Quest’ultima, infatti, non è facile da vincere. Con il Dma sono sorti una serie di problemi di carattere generale, che spaventano anche i più strenui difensori del pacchetto con cui l’Ue intende ingabbiare i vari Google, Apple, Microsoft, Amazon e Meta. Lo ha ricordato anche Andreas Schwabs, l’eurodeputato tedesco che ha spinto per una riforma che poco è piaciuta agli Stati Uniti visto che andava a discapito delle sole aziende americane, in una lettera inviata alla Repubblica Ceca, presidente di turno dell’Ue. “La nostra priorità comune” è l’attuazione delle regole, il cui mancato adempimento rischia di “compromettere” il Dma causando “danni irreversibili al mercato unico digitale”. In particolare, Schwabs teme che le nuove regole non vengano sostenute dalle risorse che meritano. Un esempio riguarda il personale da assumere: l’eurodeputato vorrebbe assumere 150 nuovi dipendenti, mentre per la Commissione ne basterebbero 80.

La questione del personale è collegata alla mole di lavoro che arriverà. I ricorsi da parte delle Big Tech saranno all’ordine del giorno e una prova l’ha già fornita Amazon. La società di e-commerce si è detta disponibile a parlare, ma ha già affermato che alcuni dettagli del Dma non le piacciono e sono discriminatori.

A questa preoccupazione se ne aggiunge un’altra, che interessa per lo più il ruolo che gli Stati membri dovranno svolgere in questa delicata partita. Da regolamento, l’unica a cui spetta il diritto di far rispettare le leggi e di avviare indagini contro una società è la Commissione europea. A lei spetterà l’ultima parola e a lei i tribunali nazionali dovranno presentare le ragioni che li spingerebbero ad aprire una causa contro un’azienda tech, che potranno iniziare solo dopo il placet della commissaria alla Concorrenza, Margrethe Vestager. Tuttavia gli Stati scalpitano, convinti che una legislazione nazionale può sopperire ai buchi lasciati aperti dal Dma, e il rischio è di creare un communication breakdown tra l’organo centrale di Bruxelles e le varie ramificazioni. 
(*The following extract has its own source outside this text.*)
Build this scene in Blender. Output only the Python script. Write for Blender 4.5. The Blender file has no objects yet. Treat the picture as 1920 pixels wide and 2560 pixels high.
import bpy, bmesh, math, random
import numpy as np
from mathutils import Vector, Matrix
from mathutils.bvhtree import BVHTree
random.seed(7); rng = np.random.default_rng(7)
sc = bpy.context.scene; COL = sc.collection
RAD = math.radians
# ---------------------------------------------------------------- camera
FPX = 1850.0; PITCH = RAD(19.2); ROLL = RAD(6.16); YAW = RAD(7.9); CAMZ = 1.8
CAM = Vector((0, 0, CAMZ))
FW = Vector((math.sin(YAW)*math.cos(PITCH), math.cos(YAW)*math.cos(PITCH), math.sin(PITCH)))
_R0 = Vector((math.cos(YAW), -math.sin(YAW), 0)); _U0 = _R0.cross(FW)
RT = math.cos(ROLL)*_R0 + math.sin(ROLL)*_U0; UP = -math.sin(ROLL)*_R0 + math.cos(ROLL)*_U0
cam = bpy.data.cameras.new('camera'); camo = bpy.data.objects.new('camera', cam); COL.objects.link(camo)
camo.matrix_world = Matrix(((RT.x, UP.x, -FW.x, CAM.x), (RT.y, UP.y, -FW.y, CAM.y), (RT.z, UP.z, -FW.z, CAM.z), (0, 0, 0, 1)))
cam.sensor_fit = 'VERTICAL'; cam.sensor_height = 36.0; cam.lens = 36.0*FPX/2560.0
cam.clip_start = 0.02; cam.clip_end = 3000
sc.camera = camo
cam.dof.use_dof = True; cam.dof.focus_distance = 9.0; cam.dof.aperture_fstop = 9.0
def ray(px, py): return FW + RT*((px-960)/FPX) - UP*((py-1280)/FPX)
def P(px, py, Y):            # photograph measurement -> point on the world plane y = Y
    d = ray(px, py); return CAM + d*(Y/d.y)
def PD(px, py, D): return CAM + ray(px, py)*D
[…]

“Esistono varie restrizioni nelle politiche esistenti che non sono coperte dal Dma”, ha confermato Miranda Cole, partner di Norton Rose Fulbright, di cui è capo dell’ufficio di Bruxelles, con un passato in Microsoft. L’esempio che porta è quello degli app store, che praticano comportamenti ritenuti abusivi eppure non coperti dalla nuova legislazione europea.

Ecco allora che, mentre l’Unione europea prova a trovare una soluzione ai suoi problemi, per le Big Tech si presentano tre strade davanti, tutte e tre percorribili seppur in diverso modo. A riportarle su Politico è un partner della Damien Geradin, che ha sede nella capitale belga. La prima è di carattere conciliante, aprendo al dialogo con le autorità per risolvere i contenziosi senza mettere in mezzo gli avvocati. La seconda strada è invece quella più tortuosa, con un braccio di ferro tra istituzioni e società che può essere risolto solo da una sentenza di un giudice. La terza è di carattere misto, forse la strada che con più facilità verrà intrapresa. Al dialogo e la disponibilità a trattare, necessari per convivere nei prossimi anni, rimarrà sempre la possibilità di far valere la propria voce e, quindi, non cedere di fronte ad alcuni punti. Questioni che dimostrano come il Dma è solo un punto di partenza nella sfida che l’Ue ha lanciato alle aziende tecnologiche.